● SHORT TASK:
Present the data once more in exactly its original form.

● COLLECTED DATA:
▶

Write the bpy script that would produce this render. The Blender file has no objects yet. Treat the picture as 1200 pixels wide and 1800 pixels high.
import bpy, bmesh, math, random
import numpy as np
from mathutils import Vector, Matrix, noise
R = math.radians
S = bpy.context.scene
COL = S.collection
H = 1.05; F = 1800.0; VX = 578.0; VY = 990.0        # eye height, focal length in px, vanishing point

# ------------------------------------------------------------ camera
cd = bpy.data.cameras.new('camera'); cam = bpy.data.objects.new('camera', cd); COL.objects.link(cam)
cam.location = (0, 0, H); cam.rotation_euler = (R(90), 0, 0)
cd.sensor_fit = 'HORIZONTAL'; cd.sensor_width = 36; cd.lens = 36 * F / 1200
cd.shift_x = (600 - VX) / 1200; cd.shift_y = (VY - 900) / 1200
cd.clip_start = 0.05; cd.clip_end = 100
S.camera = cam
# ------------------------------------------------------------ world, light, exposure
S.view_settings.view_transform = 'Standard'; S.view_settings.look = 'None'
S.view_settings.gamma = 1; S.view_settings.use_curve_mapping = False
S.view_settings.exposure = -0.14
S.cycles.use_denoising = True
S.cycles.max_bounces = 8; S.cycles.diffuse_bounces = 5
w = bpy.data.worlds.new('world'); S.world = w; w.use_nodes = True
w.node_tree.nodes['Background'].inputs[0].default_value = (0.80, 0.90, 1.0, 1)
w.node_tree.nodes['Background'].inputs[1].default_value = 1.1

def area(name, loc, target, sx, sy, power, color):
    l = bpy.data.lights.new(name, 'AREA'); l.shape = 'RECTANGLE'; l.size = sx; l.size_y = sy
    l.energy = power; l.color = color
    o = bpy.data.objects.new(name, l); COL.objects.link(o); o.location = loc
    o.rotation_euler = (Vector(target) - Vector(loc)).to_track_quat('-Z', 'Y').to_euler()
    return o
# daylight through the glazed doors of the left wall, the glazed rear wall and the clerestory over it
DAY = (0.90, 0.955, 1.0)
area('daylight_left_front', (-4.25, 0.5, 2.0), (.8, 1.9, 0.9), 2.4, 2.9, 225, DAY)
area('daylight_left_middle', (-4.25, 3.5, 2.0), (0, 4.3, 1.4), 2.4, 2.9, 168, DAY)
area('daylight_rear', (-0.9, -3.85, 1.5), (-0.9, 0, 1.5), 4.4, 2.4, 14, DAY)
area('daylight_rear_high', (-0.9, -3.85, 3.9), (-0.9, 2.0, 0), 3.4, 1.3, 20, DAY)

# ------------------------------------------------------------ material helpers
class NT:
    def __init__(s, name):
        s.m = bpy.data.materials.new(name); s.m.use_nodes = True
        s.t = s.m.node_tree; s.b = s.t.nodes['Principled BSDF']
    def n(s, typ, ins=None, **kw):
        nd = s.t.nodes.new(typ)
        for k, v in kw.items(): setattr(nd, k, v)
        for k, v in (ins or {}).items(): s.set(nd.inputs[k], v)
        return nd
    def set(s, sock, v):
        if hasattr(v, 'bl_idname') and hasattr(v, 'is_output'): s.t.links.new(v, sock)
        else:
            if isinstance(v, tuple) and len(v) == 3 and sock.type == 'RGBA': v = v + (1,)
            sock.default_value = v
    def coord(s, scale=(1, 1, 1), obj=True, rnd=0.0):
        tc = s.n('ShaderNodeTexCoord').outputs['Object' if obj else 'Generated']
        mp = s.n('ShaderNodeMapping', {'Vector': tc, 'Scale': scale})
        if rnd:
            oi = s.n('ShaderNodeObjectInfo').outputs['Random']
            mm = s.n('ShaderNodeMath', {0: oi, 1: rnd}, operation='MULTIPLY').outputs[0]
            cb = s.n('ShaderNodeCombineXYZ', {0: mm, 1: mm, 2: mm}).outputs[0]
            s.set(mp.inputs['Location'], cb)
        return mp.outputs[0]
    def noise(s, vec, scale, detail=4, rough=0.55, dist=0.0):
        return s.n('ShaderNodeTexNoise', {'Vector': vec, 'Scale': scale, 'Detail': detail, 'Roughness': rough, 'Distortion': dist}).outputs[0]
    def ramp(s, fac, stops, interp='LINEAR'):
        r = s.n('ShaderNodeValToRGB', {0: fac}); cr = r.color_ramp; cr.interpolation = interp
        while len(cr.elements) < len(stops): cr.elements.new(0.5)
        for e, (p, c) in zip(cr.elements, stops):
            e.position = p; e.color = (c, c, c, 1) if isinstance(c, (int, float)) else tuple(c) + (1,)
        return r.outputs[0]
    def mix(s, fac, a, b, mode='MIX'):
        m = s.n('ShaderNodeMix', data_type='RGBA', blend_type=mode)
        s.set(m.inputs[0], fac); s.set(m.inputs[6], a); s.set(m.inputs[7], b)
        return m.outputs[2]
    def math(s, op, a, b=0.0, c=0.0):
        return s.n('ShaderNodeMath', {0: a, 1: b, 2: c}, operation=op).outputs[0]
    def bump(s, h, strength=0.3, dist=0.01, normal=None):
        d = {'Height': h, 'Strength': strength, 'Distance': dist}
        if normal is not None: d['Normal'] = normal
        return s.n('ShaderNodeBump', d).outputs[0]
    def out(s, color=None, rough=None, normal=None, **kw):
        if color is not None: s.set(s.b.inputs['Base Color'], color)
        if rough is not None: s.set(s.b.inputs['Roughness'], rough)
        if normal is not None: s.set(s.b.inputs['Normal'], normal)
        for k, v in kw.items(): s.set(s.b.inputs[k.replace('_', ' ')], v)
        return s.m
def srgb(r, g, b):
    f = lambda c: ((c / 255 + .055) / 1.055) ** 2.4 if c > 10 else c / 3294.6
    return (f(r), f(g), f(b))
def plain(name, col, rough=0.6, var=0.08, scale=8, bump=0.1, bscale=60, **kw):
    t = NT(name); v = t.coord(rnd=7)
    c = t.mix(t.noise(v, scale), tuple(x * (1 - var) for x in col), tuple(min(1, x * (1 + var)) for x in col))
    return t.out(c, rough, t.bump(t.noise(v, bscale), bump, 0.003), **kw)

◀

● EXERCISE ANSWER:
Write the bpy script that would produce this render. The Blender file has no objects yet. Treat the picture as 1200 pixels wide and 1800 pixels high.
import bpy, bmesh, math, random
import numpy as np
from mathutils import Vector, Matrix, noise
R = math.radians
S = bpy.context.scene
COL = S.collection
H = 1.05; F = 1800.0; VX = 578.0; VY = 990.0        # eye height, focal length in px, vanishing point

# ------------------------------------------------------------ camera
cd = bpy.data.cameras.new('camera'); cam = bpy.data.objects.new('camera', cd); COL.objects.link(cam)
cam.location = (0, 0, H); cam.rotation_euler = (R(90), 0, 0)
cd.sensor_fit = 'HORIZONTAL'; cd.sensor_width = 36; cd.lens = 36 * F / 1200
cd.shift_x = (600 - VX) / 1200; cd.shift_y = (VY - 900) / 1200
cd.clip_start = 0.05; cd.clip_end = 100
S.camera = cam
# ------------------------------------------------------------ world, light, exposure
S.view_settings.view_transform = 'Standard'; S.view_settings.look = 'None'
S.view_settings.gamma = 1; S.view_settings.use_curve_mapping = False
S.view_settings.exposure = -0.14
S.cycles.use_denoising = True
S.cycles.max_bounces = 8; S.cycles.diffuse_bounces = 5
w = bpy.data.worlds.new('world'); S.world = w; w.use_nodes = True
w.node_tree.nodes['Background'].inputs[0].default_value = (0.80, 0.90, 1.0, 1)
w.node_tree.nodes['Background'].inputs[1].default_value = 1.1

def area(name, loc, target, sx, sy, power, color):
    l = bpy.data.lights.new(name, 'AREA'); l.shape = 'RECTANGLE'; l.size = sx; l.size_y = sy
    l.energy = power; l.color = color
    o = bpy.data.objects.new(name, l); COL.objects.link(o); o.location = loc
    o.rotation_euler = (Vector(target) - Vector(loc)).to_track_quat('-Z', 'Y').to_euler()
    return o
# daylight through the glazed doors of the left wall, the glazed rear wall and the clerestory over it
DAY = (0.90, 0.955, 1.0)
area('daylight_left_front', (-4.25, 0.5, 2.0), (.8, 1.9, 0.9), 2.4, 2.9, 225, DAY)
area('daylight_left_middle', (-4.25, 3.5, 2.0), (0, 4.3, 1.4), 2.4, 2.9, 168, DAY)
area('daylight_rear', (-0.9, -3.85, 1.5), (-0.9, 0, 1.5), 4.4, 2.4, 14, DAY)
area('daylight_rear_high', (-0.9, -3.85, 3.9), (-0.9, 2.0, 0), 3.4, 1.3, 20, DAY)

# ------------------------------------------------------------ material helpers
class NT:
    def __init__(s, name):
        s.m = bpy.data.materials.new(name); s.m.use_nodes = True
        s.t = s.m.node_tree; s.b = s.t.nodes['Principled BSDF']
    def n(s, typ, ins=None, **kw):
        nd = s.t.nodes.new(typ)
        for k, v in kw.items(): setattr(nd, k, v)
        for k, v in (ins or {}).items(): s.set(nd.inputs[k], v)
        return nd
    def set(s, sock, v):
        if hasattr(v, 'bl_idname') and hasattr(v, 'is_output'): s.t.links.new(v, sock)
        else:
            if isinstance(v, tuple) and len(v) == 3 and sock.type == 'RGBA': v = v + (1,)
            sock.default_value = v
    def coord(s, scale=(1, 1, 1), obj=True, rnd=0.0):
        tc = s.n('ShaderNodeTexCoord').outputs['Object' if obj else 'Generated']
        mp = s.n('ShaderNodeMapping', {'Vector': tc, 'Scale': scale})
        if rnd:
            oi = s.n('ShaderNodeObjectInfo').outputs['Random']
            mm = s.n('ShaderNodeMath', {0: oi, 1: rnd}, operation='MULTIPLY').outputs[0]
            cb = s.n('ShaderNodeCombineXYZ', {0: mm, 1: mm, 2: mm}).outputs[0]
            s.set(mp.inputs['Location'], cb)
        return mp.outputs[0]
    def noise(s, vec, scale, detail=4, rough=0.55, dist=0.0):
        return s.n('ShaderNodeTexNoise', {'Vector': vec, 'Scale': scale, 'Detail': detail, 'Roughness': rough, 'Distortion': dist}).outputs[0]
    def ramp(s, fac, stops, interp='LINEAR'):
        r = s.n('ShaderNodeValToRGB', {0: fac}); cr = r.color_ramp; cr.interpolation = interp
        while len(cr.elements) < len(stops): cr.elements.new(0.5)
        for e, (p, c) in zip(cr.elements, stops):
            e.position = p; e.color = (c, c, c, 1) if isinstance(c, (int, float)) else tuple(c) + (1,)
        return r.outputs[0]
    def mix(s, fac, a, b, mode='MIX'):
        m = s.n('ShaderNodeMix', data_type='RGBA', blend_type=mode)
        s.set(m.inputs[0], fac); s.set(m.inputs[6], a); s.set(m.inputs[7], b)
        return m.outputs[2]
    def math(s, op, a, b=0.0, c=0.0):
        return s.n('ShaderNodeMath', {0: a, 1: b, 2: c}, operation=op).outputs[0]
    def bump(s, h, strength=0.3, dist=0.01, normal=None):
        d = {'Height': h, 'Strength': strength, 'Distance': dist}
        if normal is not None: d['Normal'] = normal
        return s.n('ShaderNodeBump', d).outputs[0]
    def out(s, color=None, rough=None, normal=None, **kw):
        if color is not None: s.set(s.b.inputs['Base Color'], color)
        if rough is not None: s.set(s.b.inputs['Roughness'], rough)
        if normal is not None: s.set(s.b.inputs['Normal'], normal)
        for k, v in kw.items(): s.set(s.b.inputs[k.replace('_', ' ')], v)
        return s.m
def srgb(r, g, b):
    f = lambda c: ((c / 255 + .055) / 1.055) ** 2.4 if c > 10 else c / 3294.6
    return (f(r), f(g), f(b))
def plain(name, col, rough=0.6, var=0.08, scale=8, bump=0.1, bscale=60, **kw):
    t = NT(name); v = t.coord(rnd=7)
    c = t.mix(t.noise(v, scale), tuple(x * (1 - var) for x in col), tuple(min(1, x * (1 + var)) for x in col))
    return t.out(c, rough, t.bump(t.noise(v, bscale), bump, 0.003), **kw)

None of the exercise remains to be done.